Monday, 9 January 2017

{English} Summer Days and Summer Nights

For fans of: Eleanor & Park - Rainbow Rowell, An Abundance of Katherines - John Green
Published: 2016 (Pan MacMillan)
Pages: 384

Blurb: This beautiful collection features twelve gorgeously romantic stories, by some of the most talented and exciting YA authors writing today. Includes: Leigh Bardugo, Nina LaCour, Libba Bray, Francesca Lia Block, Stephanie Perkins, Tim Federle, Veronica Roth, Jon Skovron, Brandy Colbert, Cassandra Clare, Jennifer E Smith, Lev Grossman.

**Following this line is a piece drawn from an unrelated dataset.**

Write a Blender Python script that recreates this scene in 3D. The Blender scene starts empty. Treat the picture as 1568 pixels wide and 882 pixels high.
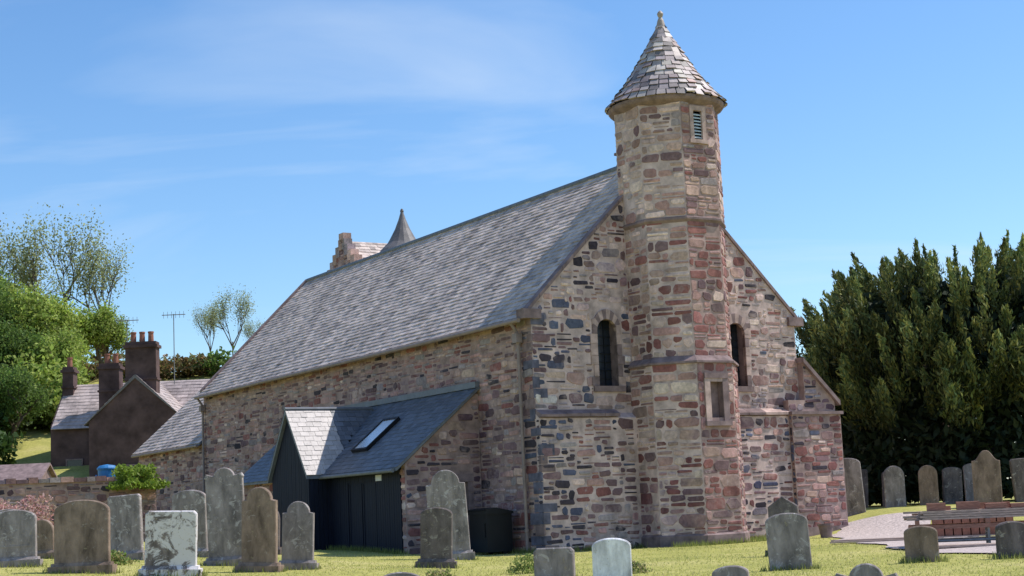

My opinion:  One word summary: disappointing. I thought this would be a fluffy, romantic read, just like "My True Love Gave To Me", only set during summer. Instead, half of the stories made me actually feel depressed. That's not what summer is supposed to make you feel like.
"Head, Scales, Tongue, Tail" by Leigh Bardugo: This one had a slow start and then it got interesting, but that's it. I was hoping for more from Leigh Bardugo!
"The End of Love" by Nina LaCour: This one had a slow start too but the ending was worth reading it. It came very close to what I was expecting of this book.
"Last Stand at the Cinegore" by Libba Bray: Kind of funny, but then it got weird.
"Sick Pleasure" by Francesca Lia Block: WHAT IS THIS? This was - hands down - the worst short story in this anthology. No, the worst short story I've ever read. Like I said, I almost died of rolling my eyes. The writing style is so weird and because the author only used initial letters instead of names I had no idea who these people were. The protagonist was so stupid, I can't describe it otherwise. This story really left me depressed and angry. I mean, the person who wrote this has obviously never been skiing in their live. While I learned skiing when I was three. So I don’t exactly remember much abut the learning process itself, but I’m a pretty good skier and let me tell you this: nothing is “fine” when you’re holding onto another skiier because you’d both get tangled up in two pairs of skis and sticks. That’s not ice skating. And if you stand or drive very slowly (like e. g. a beginner) and do that probably on an easy slope, you might fall, yes, and if you’re unlucky enough something MIGHT happen, maybe you’d just slip down the slope a few meters. But you won’t tumble down the slope like a cartoon figure (or maybe a professional ski racer at full speed). What do we learn from this? Writers, do your research properly, because someone WILL notice. I’m Austrian and I take skiing VERY seriously!
"In Ninety Minutes, Turn North" by Stephanie Perkins: It took me half of the story to realise this was the sequel to the story from "My True Love Gave To Me". Kind of cute, but it felt drawn out and the protagonist was annoying half of the time.
"Souvenirs" by Tim Federle: How stupid is that protagonist's love interest? Duh...
"Inertia" by Veronica Roth: Apparently, Veronica Roth can't write anything that isn't futuristic.
"Love is the Last Resort" by Jon Skovron: That one was straight out boooooring! No more comments needed.
"Good Luck and Farewell" by Brandy Colbert: This one was okay, but it didn't make me feel anything.
"Brand New Attraction" by Cassandra Clare: Just like Veronica Roth, Cassandra Clare can't write outside her usual genre, so OF COURSE this story had to include demons. But other than that it was rather original and a quick read.
"A Thousand Ways This Could All Go Wrong" by Jennifer E. Smith: See, this is the content I was looking for! This story was way better than the rest and if all stories would have been like this, the book would have gotten a full five stars.
"The Map of Tiny Perfect Things" by Lev Grossman: It has the vibe of "Ground Hog Day" and I enjoyed most of it, but the ending kind of killed it for me. And I think there were a lot of other things that these kids could have done in their situation.
Even though I got the book about three weeks before its release date it took me forever to read it.